His flesh is spiritual food for us in the days of our sojourning. In eating of this bread we not only find our hunger to be sated, but we ourselves are caught up in the eternal life of the Father, Son, and Spirit.
In being caught up in Christ we are given a new context where we are forever more located in Him. Our lives are in Christ, the one in whom it has been given to have life in Himself, and as such, our lives are filled with a meaning that they would never have had otherwise.
It is only as our lives gain this new location, this new context that the things of this world, this life can gain their proper perspective, their proper order and priority. Life in this world of the here and now is subsumed by eternity and the life of Christ.
We must eat of this bread if we are to find our proper context and for our lives and the things of this world to find their proper order and priority.
Of course the words found here uttered by Jesus immediately recall to our minds the communion, the taking of His body and His blood.
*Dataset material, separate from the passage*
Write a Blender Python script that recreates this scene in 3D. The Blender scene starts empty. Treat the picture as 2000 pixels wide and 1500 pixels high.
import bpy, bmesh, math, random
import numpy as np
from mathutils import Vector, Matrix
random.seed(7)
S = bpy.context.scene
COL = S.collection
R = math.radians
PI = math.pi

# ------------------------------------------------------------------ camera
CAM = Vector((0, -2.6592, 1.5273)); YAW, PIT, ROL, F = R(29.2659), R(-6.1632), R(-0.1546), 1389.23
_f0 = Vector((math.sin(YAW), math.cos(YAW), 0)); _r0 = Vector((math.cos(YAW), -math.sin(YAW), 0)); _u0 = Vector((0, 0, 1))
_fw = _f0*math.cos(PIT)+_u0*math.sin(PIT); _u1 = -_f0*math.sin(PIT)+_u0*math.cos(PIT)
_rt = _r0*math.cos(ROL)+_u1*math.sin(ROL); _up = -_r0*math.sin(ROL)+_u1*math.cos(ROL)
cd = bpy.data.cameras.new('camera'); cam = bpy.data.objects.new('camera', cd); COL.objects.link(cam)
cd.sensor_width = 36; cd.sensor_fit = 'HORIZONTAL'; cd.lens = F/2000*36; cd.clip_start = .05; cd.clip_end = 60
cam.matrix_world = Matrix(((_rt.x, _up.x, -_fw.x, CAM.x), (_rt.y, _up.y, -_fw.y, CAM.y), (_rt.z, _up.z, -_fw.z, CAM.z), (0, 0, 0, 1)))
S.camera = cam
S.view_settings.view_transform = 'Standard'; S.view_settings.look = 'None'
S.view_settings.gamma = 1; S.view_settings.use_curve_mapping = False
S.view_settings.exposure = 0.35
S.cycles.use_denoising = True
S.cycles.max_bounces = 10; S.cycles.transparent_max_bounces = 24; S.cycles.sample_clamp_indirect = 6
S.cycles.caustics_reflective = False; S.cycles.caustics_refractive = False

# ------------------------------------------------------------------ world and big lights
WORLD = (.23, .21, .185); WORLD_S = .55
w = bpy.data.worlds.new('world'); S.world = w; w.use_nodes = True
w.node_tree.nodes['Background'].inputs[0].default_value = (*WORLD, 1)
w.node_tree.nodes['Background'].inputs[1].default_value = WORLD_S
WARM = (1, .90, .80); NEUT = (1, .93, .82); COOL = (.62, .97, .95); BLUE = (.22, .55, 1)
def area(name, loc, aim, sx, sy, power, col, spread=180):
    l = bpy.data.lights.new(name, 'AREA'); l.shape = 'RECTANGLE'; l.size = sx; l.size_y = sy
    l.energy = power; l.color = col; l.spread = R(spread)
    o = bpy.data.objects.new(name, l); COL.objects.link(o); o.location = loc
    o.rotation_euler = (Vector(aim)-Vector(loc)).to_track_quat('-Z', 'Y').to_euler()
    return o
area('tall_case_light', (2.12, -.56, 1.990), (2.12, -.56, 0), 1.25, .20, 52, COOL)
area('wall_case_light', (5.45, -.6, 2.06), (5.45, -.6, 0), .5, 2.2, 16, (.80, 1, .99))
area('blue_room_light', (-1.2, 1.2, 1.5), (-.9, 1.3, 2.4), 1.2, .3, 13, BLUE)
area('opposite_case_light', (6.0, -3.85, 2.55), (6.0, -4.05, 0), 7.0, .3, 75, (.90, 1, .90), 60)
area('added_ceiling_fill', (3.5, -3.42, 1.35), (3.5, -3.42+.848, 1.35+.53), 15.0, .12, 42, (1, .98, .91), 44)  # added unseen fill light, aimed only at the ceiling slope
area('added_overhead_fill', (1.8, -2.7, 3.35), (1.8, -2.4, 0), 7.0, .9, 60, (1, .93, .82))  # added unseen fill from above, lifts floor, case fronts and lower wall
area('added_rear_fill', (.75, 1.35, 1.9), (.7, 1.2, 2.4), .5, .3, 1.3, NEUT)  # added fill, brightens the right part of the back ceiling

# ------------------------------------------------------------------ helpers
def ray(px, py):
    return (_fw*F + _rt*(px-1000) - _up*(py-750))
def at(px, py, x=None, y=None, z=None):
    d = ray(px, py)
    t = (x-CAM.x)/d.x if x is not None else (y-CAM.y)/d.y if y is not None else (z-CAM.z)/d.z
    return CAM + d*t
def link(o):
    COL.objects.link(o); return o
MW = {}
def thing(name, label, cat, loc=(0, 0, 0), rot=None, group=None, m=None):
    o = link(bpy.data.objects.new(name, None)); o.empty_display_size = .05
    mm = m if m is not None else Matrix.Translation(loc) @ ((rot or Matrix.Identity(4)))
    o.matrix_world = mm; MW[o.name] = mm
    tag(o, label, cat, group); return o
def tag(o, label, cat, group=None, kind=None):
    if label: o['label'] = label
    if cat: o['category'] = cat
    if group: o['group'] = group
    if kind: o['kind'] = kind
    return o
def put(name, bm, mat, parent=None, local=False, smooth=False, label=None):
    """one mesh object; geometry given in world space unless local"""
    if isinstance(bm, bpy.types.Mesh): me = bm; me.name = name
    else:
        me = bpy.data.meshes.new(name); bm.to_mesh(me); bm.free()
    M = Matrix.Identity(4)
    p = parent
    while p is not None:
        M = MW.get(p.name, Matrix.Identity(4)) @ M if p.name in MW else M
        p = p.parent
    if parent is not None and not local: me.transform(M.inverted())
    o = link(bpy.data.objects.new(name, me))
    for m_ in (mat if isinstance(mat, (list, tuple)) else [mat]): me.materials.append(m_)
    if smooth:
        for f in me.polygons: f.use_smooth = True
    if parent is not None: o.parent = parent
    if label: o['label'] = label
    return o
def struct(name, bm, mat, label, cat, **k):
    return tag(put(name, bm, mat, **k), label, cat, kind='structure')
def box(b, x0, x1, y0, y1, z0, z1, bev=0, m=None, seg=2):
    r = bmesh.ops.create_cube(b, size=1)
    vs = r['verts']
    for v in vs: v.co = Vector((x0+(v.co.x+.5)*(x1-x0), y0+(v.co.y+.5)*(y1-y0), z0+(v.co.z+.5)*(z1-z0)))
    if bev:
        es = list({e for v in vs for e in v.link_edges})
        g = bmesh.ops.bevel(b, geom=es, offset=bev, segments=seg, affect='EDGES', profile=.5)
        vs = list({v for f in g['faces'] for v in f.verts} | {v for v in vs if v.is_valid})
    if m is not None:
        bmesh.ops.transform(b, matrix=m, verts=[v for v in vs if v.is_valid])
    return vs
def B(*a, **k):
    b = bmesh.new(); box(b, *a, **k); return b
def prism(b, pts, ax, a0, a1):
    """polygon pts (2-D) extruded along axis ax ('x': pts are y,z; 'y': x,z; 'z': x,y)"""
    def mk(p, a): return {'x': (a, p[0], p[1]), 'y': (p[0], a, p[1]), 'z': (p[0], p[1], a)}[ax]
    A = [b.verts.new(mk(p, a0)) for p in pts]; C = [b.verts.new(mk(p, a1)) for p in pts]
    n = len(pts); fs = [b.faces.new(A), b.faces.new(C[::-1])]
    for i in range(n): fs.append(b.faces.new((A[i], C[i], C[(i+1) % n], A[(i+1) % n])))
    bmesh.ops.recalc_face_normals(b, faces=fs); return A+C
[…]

There’s so much that could, or even should, be said about communion, that sacred feast we that entrust ourselves to Christ partake of together, however, we simply don’t have the space in this instalment. I will simply make this point, along with the many other significant implications of the communion, we can say that at the table of Christ we remind ourselves and commit ourselves to reality as it actually stands, and as a result, our proper context within that reality. As such, it is the place where our priorities are reordered because we are realigned with our heavenly location, which flows out of our eternal identity in Christ.
Unless we gain and continue to gain this heavenly perspective, applying it to all of life, we will always seek to form our identity in wrong contexts, giving our labour to that which is not bread and will not satisfy.
In the face of the temptations of life in this world which would have us bound up by temporal things, we must learn to say with Simon Peter “Lord, to whom shall we go? You have the words of eternal life”.
The choice before us is simple, it is life or death, it is Christ or nothing.